In the entries that follow, how many lines hold the string "part"? Give only that number.

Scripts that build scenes
-- -- --

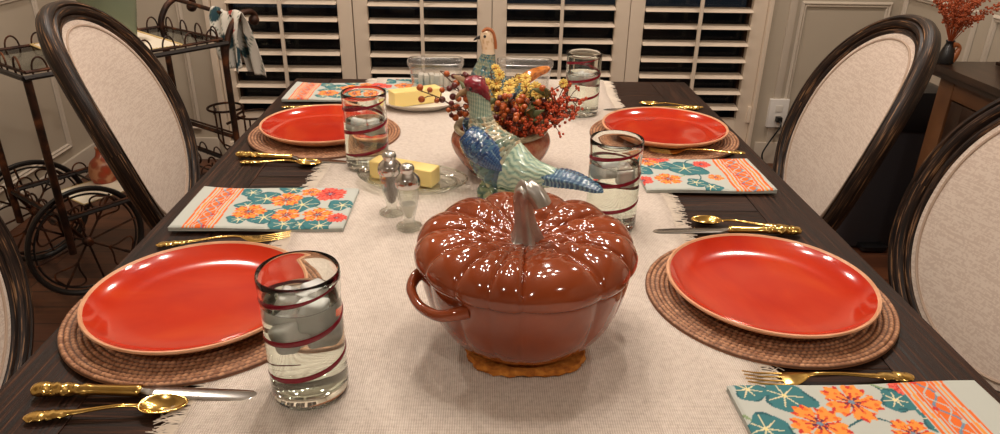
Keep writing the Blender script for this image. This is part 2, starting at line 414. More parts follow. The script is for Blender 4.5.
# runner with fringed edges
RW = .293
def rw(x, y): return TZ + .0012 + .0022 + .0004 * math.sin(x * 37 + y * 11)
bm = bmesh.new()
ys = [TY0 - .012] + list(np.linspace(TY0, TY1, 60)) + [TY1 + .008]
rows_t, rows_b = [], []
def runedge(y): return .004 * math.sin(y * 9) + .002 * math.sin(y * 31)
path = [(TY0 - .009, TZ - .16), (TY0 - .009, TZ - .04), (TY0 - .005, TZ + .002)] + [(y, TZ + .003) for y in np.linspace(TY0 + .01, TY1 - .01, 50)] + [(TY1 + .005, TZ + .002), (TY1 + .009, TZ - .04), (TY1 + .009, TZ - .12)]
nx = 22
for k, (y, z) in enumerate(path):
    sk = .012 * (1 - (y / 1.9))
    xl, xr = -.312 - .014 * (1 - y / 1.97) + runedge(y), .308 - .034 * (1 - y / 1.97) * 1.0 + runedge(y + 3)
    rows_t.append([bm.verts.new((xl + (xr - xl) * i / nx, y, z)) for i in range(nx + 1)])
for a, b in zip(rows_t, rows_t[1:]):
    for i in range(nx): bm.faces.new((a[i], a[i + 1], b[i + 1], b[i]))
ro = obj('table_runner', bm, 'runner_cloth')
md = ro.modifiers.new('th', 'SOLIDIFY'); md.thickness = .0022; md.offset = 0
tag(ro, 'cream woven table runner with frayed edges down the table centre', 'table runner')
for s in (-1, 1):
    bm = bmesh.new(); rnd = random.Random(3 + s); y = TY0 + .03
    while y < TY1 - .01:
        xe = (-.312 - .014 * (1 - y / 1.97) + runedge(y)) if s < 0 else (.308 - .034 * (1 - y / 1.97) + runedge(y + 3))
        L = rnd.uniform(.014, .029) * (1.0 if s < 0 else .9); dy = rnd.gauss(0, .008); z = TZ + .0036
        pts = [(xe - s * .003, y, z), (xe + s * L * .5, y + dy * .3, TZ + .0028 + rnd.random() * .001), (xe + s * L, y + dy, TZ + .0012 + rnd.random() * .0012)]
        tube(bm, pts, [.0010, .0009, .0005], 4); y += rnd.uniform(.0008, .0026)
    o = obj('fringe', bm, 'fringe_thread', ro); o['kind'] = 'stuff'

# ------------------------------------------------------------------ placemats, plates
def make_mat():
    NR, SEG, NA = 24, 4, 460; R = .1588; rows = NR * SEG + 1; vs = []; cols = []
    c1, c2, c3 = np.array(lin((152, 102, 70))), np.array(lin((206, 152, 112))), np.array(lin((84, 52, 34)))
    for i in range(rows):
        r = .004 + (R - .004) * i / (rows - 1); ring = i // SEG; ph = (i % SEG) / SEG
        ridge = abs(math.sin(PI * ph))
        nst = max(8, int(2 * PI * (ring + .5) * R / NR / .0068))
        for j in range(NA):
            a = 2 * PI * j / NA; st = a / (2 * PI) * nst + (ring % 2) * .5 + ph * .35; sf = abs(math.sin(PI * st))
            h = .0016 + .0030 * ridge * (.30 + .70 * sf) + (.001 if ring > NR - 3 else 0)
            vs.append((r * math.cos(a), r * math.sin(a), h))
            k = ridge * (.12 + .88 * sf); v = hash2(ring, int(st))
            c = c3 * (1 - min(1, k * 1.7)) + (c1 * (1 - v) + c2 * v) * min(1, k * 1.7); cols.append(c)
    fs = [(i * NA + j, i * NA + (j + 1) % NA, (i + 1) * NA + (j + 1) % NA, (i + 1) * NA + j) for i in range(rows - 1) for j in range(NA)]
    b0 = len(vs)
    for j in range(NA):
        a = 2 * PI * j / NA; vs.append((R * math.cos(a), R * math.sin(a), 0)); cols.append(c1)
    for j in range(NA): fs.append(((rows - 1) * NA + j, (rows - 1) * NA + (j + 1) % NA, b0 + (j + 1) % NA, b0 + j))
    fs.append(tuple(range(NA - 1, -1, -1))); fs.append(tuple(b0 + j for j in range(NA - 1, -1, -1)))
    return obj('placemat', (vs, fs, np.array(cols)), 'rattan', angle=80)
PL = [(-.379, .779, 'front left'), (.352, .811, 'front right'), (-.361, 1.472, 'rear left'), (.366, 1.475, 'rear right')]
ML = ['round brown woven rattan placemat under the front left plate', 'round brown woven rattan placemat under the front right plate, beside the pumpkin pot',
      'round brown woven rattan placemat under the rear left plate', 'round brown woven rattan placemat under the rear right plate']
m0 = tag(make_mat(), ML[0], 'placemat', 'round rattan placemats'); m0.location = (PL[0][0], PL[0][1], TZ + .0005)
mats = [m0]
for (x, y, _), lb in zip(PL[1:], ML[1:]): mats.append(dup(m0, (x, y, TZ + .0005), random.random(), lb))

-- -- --

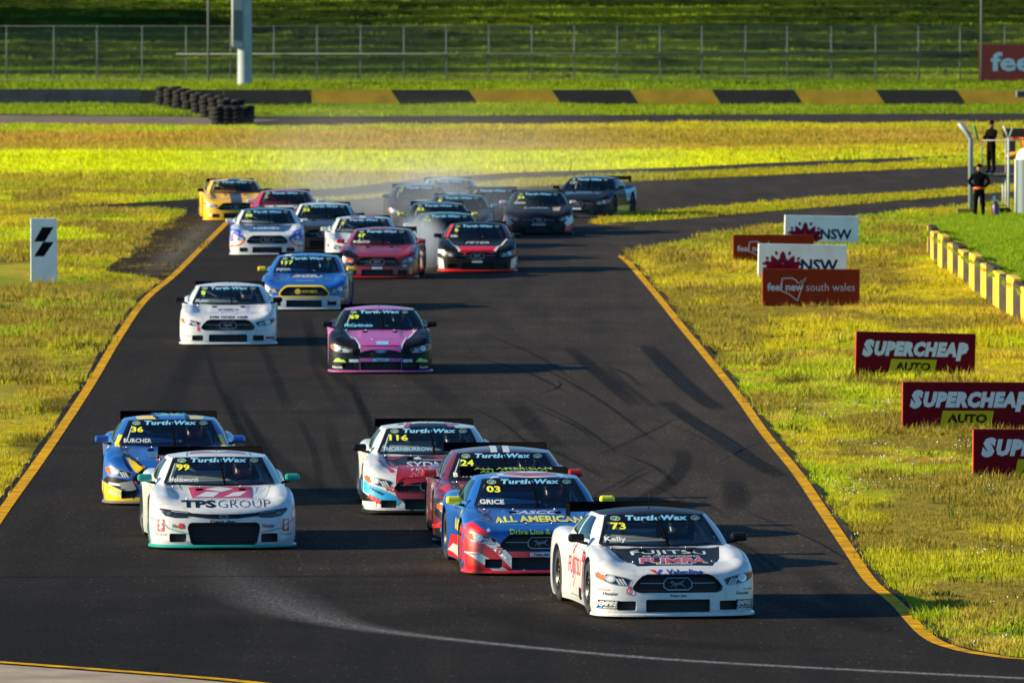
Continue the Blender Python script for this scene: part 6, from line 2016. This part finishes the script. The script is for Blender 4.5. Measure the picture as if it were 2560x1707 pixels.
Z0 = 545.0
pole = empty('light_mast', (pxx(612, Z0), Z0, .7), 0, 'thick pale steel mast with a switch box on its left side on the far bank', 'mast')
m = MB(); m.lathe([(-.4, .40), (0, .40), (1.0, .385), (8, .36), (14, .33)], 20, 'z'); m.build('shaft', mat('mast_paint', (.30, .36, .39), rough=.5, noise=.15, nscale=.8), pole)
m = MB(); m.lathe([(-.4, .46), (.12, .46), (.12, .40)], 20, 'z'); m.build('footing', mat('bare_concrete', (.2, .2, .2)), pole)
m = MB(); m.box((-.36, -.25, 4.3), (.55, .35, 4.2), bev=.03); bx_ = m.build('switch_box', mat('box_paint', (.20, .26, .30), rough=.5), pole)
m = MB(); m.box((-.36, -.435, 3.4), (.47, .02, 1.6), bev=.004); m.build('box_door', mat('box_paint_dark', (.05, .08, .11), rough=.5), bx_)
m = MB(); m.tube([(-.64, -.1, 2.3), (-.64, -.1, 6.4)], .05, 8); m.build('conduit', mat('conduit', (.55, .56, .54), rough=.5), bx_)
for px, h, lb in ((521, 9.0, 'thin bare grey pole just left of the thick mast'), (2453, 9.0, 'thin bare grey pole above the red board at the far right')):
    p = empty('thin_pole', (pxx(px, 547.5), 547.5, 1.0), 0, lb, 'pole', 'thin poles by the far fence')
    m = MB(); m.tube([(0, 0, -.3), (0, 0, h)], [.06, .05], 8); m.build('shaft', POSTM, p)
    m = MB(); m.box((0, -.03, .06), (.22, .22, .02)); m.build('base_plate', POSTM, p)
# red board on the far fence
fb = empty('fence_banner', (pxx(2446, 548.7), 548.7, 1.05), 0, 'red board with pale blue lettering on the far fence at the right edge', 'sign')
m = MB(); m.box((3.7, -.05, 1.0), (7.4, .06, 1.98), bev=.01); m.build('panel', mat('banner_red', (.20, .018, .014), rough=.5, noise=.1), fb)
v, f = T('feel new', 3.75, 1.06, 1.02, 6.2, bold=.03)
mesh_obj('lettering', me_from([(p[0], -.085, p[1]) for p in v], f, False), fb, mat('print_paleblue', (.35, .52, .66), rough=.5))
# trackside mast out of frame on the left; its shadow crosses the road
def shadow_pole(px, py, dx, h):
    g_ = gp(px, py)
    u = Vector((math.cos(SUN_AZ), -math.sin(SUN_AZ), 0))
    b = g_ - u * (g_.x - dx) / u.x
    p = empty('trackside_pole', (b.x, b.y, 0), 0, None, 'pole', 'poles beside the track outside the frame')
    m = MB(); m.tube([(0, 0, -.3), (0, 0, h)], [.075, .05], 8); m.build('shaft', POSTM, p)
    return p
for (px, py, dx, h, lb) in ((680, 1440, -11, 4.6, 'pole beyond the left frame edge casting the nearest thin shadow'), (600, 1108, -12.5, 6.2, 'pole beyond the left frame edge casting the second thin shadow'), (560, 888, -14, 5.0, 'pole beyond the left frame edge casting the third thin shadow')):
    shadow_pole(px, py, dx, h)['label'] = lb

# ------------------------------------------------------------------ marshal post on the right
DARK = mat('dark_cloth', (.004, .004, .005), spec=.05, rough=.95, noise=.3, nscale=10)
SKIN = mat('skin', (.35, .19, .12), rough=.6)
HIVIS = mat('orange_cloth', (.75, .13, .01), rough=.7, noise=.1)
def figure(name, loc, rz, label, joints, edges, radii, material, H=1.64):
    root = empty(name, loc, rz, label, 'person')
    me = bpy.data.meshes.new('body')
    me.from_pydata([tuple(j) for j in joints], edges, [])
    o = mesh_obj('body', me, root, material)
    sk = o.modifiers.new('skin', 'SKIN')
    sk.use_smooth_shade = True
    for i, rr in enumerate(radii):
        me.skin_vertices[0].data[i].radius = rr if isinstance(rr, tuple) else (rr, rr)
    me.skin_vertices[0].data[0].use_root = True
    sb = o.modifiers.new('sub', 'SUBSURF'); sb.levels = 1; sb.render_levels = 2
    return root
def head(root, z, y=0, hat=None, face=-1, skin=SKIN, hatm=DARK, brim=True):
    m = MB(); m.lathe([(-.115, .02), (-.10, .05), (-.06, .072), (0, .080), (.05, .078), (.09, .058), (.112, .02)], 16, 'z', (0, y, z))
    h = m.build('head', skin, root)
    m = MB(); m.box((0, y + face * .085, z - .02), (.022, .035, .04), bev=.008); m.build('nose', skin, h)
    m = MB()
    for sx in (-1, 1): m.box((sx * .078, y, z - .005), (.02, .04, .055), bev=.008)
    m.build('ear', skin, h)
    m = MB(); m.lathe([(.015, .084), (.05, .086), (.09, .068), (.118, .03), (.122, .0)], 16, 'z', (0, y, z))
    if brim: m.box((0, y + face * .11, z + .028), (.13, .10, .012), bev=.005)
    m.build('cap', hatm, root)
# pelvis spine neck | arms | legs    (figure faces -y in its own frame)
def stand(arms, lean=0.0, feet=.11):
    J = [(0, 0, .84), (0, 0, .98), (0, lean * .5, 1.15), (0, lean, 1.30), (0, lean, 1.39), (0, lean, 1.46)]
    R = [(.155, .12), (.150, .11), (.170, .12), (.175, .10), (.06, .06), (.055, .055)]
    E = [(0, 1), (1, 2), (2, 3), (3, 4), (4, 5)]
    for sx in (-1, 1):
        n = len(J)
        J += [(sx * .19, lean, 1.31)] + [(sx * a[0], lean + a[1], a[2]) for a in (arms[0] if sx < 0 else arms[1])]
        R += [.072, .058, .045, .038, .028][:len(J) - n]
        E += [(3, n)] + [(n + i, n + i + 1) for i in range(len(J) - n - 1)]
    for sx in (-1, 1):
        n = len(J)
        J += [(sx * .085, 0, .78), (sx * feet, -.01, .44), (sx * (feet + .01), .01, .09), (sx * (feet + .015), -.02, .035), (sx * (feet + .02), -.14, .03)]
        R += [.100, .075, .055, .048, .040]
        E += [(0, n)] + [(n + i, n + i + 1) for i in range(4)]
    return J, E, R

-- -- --

Result
2